IG’s office rescinds terminations

Shechtman closed his Dec. 6 letter by pleading with the inspector general’s office to restore his clients’ law-enforcement certification. Stripping them of their status as peace officers, which required a specific training regimen and allowed them to make arrests in certain circumstances, would make it difficult to find a job in their field, he wrote.

“If their police training certificates have been invalidated, as has been reported, they are unemployable in the field to which they have devoted their lives,” he wrote. “That is unjust.”

Dela Cruz, the inspector general’s office spokesperson, acknowledged the agency received Shechtman’s letter but declined to discuss it further.

By Dec. 24, according to the letters obtained by Gothamist, the inspector general’s office agreed to rescind its termination of Addolorato and Hill.

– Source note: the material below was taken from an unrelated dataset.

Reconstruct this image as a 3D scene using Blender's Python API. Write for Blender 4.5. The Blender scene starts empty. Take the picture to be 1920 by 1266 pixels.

Instead, the two men were allowed to resign retroactive to Oct. 14, the day they were originally fired. And it allowed them to retain their law-enforcement certification, as Shechtman had requested.

“By this letter, I write to notify you that your resignation is accepted, and that your personnel file will be updated to reflect this change in status,” Pauline Ross, a special deputy inspector general, wrote to the two men Dec. 30.

While Adair requested a full investigation, it’s unknown whether the JCOPE ever launched one. Under state law, JCOPE is required to keep their investigations secret, aside from sending a letter to the subjects of the investigation. So far, neither Hill nor Addolorato have received a notice, according to their attorney.

Walt McClure, JCOPE’s spokesperson, declined to comment.